Winter 2017 Schedule

Talking to Others: Ancient Inscriptions in Multicultural or Multilingual Contexts

Sessions 1-2: Monday January 23 1:30 to 4:30pm, Classics 21
John Ma (Columbia), “Speaking to Friends, Signalling to Outsiders: Peer-Polity Interaction and Its Effects in the Hellenistic and Late Hellenistic Age.”
Diana van Renswoude (UoC), “Hebrew and Aramaic during the Second Temple Period.”

Sessions 3-4: Monday February 6 1:30 to 4:30pm, Classics 21
Eugene Cruz-Uribe (IndianaU East), “Rock Art and Demotic Graffiti at Philae Temple: Two Cultures in Competition.”
Ella Karev (UoC), “Searching for Code-Switching and Language Interference in the Memphis Decree.”

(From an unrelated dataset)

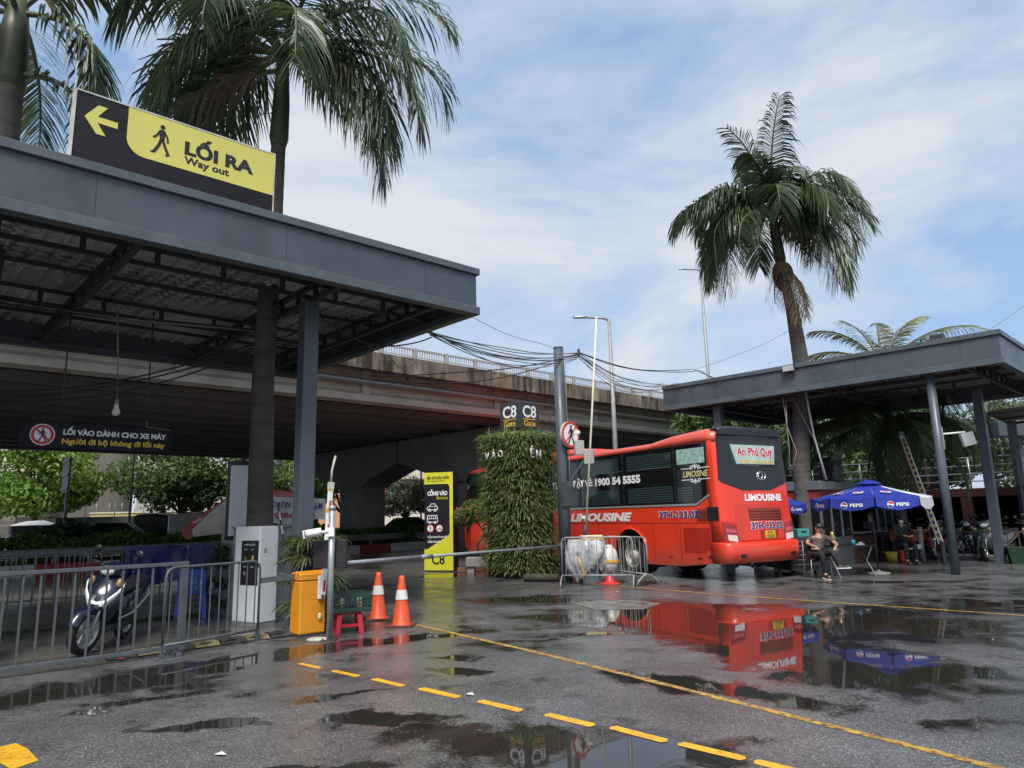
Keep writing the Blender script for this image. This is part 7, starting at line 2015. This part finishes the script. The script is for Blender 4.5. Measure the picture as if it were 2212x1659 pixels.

Sessions 5-6: Monday February 20 1:30 to 5:00pm, Classics 21
Richard Payne (UoC) and Alain Bresson (UoC), “The Shapur I Inscription.”
Tim Clark (UoC), “Representing Ērānšahr: Conceptualizations of the Sasanian Empire in the Shāpūr-Ka’ba-ye Zardošt (ŠKZ) and Bishapur II.”
Conclusions by Petra Goedegebuure (UoC)


The ancient world was exceptionally multicultural and multilingual. Even within one kingdom or empire the cultural and linguistic diversity was extreme. How did states deal with this diversity? What strategies did they use to address wider audiences? We will focus on inscriptions (on stone or other material, but also including the legends of coins), which in many cases are the only source at our disposal for most of the regions we want to envisage. While not neglecting Rome and the western Mediterranean, our main focus will be on the regions extending from the Eastern Mediterranean to Central Asia.

Some ancient kingdoms or empires (for instance the Seleukids) made the choice of one single official language, but many others (the Achaemenids, the Ptolemies, the Parthians, the Sasanians) opted for a diversity of languages. Even more strikingly the languages used by some states (for instance Armenia or Georgia) in their inscriptions were not even their own, but those of their neighbors.

In some cases, it took centuries before a new script was developed, which allowed inscribing texts in a form of “national” language. The emergence of these new languages should provide also a worthy topic of analysis.

Inevitably, these interactions between cultures and languages produced interesting phenomena of code switching, where some words are borrowed from another language, because the “target language” does not have the equivalent word. Interaction between Greek and Latin has already been well studied but there is more to do for the interactions between languages in the East.